Elle a agi seule. Sa cyberattaque contre la banque Capital One était peu sophistiquée et le succès de l’opération pose nombre de questions sur la sécurité du système financier et les risques liés au stockage dématérialisé de données, le « cloud« .
Pour l’heure on ne sait pas ce qui a poussé une jeune femme de 33 ans, Paige Thompson, ancienne ingénieure informatique, à pénétrer les défenses de la dixième banque des Etats-Unis et à voler certaines données personnelles de quelque 100 millions de clients aux Etats-Unis et 6 millions au Canada.
« La plus grosse surprise dans cette affaire c’est l’amateurisme de cette attaque« , remarque John Dickson, de la firme de consultants en sécurité Denim.
« C’est totalement sidérant » qu’une personne seule puisse avoir accès à autant de données de l’une des plus importantes institutions financières du pays, souligne M. Dickson.
Il n’hésite à pas à dire que « cela pourrait affecter la confiance dans le système bancaire« .
On semble loin dans ce cas, selon les premiers éléments de l’enquête rendus publics par le FBI qui a arrêté la jeune femme, des cybercrimes les plus retentissants de ces dernières années, comme ceux commis contre Equifax, Yahoo ou encore Sony et attribués par les autorités américaines à des agences d’Etats hostiles.
« La plupart de ces affaires sont le fait de hackers résidant à l’étranger (en-dehors des Etats-Unis) », souligne ainsi Darren Hayes, professeur de Sciences informatiques à Pace University, spécialisé dans la cybersécurité.
Selon les autorités, Paige Thompson a été trahie par sa vanité.

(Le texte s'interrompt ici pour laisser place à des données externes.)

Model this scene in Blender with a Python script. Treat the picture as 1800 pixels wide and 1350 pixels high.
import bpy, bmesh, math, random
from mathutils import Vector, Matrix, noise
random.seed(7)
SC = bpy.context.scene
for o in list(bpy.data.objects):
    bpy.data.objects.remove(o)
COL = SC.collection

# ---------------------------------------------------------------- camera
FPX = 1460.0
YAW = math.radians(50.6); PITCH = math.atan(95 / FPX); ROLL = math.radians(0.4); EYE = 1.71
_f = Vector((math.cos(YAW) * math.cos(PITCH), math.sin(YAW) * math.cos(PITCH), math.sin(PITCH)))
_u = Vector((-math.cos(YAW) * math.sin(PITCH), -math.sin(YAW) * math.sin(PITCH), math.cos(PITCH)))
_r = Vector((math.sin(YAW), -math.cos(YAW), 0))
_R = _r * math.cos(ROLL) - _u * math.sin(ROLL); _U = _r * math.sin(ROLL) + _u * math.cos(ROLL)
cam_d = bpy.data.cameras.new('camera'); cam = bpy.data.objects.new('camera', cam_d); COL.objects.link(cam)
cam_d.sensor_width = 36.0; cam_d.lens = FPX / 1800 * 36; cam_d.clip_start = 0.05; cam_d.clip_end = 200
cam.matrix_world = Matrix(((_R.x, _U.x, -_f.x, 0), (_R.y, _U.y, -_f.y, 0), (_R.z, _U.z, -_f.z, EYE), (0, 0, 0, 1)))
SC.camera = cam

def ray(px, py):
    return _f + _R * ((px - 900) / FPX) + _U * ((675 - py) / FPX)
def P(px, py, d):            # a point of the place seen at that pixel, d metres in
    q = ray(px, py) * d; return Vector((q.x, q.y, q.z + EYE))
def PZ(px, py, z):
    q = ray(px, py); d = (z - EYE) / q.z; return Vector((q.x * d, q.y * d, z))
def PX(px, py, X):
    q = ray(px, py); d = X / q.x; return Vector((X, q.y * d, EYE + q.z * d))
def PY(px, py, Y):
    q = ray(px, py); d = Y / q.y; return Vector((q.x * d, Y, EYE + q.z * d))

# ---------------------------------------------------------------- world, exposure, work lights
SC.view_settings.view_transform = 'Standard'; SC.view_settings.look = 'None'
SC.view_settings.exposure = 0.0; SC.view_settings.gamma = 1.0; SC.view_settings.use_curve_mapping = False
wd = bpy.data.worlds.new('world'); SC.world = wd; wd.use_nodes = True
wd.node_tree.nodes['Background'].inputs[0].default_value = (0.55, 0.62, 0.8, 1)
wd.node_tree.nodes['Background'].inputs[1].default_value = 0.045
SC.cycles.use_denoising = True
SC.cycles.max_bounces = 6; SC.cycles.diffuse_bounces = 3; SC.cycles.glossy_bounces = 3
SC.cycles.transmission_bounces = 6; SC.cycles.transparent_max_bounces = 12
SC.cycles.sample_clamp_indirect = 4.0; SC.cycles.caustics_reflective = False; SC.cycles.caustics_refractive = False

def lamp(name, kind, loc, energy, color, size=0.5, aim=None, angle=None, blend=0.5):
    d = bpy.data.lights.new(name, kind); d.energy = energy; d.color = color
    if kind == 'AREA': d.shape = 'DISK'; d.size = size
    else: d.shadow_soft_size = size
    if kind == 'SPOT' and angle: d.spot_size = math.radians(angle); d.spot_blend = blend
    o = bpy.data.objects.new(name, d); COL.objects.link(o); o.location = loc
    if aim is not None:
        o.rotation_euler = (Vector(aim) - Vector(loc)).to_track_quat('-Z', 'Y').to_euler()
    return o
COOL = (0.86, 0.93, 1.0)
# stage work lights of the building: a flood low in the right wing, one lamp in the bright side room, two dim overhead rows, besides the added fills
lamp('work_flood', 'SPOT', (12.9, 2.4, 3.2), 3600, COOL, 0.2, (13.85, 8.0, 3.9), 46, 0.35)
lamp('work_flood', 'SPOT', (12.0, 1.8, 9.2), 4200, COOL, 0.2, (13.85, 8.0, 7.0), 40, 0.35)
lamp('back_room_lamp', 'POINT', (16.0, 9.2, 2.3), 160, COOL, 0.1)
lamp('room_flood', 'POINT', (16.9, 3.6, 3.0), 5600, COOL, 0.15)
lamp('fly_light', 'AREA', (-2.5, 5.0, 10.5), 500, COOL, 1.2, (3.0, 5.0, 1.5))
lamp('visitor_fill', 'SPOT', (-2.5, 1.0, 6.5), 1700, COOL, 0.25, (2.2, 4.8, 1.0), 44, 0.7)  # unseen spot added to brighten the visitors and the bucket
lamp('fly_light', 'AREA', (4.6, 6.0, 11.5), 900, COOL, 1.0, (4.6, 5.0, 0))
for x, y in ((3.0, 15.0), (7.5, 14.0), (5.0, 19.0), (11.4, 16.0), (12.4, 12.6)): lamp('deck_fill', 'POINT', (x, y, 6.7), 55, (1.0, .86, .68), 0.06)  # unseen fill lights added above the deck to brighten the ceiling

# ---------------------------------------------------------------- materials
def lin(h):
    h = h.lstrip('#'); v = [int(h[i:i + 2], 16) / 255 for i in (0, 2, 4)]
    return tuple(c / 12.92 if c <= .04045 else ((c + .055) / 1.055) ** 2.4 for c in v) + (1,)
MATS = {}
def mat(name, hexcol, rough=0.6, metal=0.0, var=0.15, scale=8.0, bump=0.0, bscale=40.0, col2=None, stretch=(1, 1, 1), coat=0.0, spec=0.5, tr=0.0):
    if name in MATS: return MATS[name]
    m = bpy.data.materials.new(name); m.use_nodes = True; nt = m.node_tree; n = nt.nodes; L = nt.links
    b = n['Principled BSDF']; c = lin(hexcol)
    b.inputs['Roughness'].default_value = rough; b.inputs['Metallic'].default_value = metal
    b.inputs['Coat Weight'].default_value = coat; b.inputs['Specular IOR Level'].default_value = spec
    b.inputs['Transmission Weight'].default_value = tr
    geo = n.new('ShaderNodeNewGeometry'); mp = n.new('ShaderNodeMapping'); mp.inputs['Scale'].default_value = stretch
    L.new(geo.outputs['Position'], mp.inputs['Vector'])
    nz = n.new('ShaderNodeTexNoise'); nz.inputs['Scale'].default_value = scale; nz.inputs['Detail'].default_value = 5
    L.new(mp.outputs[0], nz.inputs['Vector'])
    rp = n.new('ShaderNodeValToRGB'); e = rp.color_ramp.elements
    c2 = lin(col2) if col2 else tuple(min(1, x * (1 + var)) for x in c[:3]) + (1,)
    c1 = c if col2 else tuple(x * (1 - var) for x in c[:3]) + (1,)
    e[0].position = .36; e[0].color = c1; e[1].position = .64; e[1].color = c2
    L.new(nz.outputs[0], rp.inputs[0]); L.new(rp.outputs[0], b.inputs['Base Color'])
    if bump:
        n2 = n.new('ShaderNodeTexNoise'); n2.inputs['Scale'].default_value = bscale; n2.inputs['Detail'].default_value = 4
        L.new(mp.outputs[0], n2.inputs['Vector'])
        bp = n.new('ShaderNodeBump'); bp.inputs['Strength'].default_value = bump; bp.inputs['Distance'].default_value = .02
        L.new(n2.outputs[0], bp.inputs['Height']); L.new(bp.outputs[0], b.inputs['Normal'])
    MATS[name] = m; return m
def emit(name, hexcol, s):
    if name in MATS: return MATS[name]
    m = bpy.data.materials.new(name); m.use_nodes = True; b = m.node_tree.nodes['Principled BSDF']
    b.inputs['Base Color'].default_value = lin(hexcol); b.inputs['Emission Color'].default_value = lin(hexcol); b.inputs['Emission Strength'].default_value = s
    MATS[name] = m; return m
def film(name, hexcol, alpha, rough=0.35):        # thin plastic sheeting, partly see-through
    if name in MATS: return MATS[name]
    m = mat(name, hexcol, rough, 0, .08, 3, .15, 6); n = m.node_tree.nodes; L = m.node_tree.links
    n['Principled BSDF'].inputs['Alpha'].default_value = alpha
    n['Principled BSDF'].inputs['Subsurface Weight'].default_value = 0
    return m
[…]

Elle s’est vantée de ses exploits sur Twitter, la messagerie Slack ou même le site Github, ce qui n’est pas le plus grand signe de professionnalisme d’un criminel.
L’arrestation très rapide de Mme Thompson est, elle aussi, atypique dans une affaire de ce genre.
Pour Darren Hayes, ce cas précis met en lumière le danger représenté par des employés qui passent du côté obscur.
« C’est difficile d’attraper des gens bien qui tournent mal, et donc beaucoup de banques travaillent là-dessus » en faisant appel à des outils basés sur l’intelligence artificielle pour détecter des comportements déviants, explique le professeur.
Dans ce cas précis, Mme Thompson a réussi à voler 140.000 numéros de sécurité sociale de client américains de Capital One. C’est le plus précieux sésame aux Etats-Unis pour un grand nombre d’opérations de la vie quotidienne.
La hackeuse a aussi volé le numéro de sécurité sociale d’un million de Canadiens.
Seule une partie des données était cryptée, mais Capitol One assure n’avoir aucune indication que ces données aient été transférées ou vendues.
Pour autant, il est fort probable que les poursuites contre la banque se multiplient et que l’addition soit salée, explique M. Hayes.
Equifax, une société qui surveille et note la qualité du crédit de consommateurs américains, vient de payer 700 millions de dollars pour mettre fin à des poursuites. Elle avait laissé filer des données personnelles de 150 millions de clients.
Dylan Gilbert du groupe de défense des consommateurs Public Knowledge s’interroge: « Pourquoi les données n’étaient pas toutes chiffrées et pourquoi ce vaste ensemble n’était-il pas mis en sécurité derrière une vraie muraille de Chine ? »
Joseph Hall, responsable des technologies à l’ONG Center for Democracy & Technology, souligne les dangers d’une trop grande dépendance au « cloud« , souvent cible de cyberattaques.
« Le fait qu’il y ait tellement plus de données dans le ‘cloud’ en fait une cible plus facile« , souligne-t-il.
« Si les services de stockage dématérialisé sont mal configurés il est relativement facile pour quelqu’un qui passe par là d’en tirer profit« , ajoute-t-il.
Paige Thompson a quitté en 2016 Amazon Web Services, et la branche des services de stockage dématérialisé du géant du commerce en ligne a été prompte à expliquer qu’elle n’était pour rien dans cette affaire.
« Le suspect a eu accès par le biais d’une mauvaise configuration d’une application et pas à cause de la structure sous-jacente du ‘cloud’« , explique AWS dans un communiqué, avant d’ajouter: « ce type de vulnérabilité n’est pas spécifique au ‘cloud’« .
Une précision qui ne surprend pas quand on sait qu’Amazon, comme Microsoft et Google construisent de véritables empires dans le ‘cloud’, dont les marges sont très juteuses.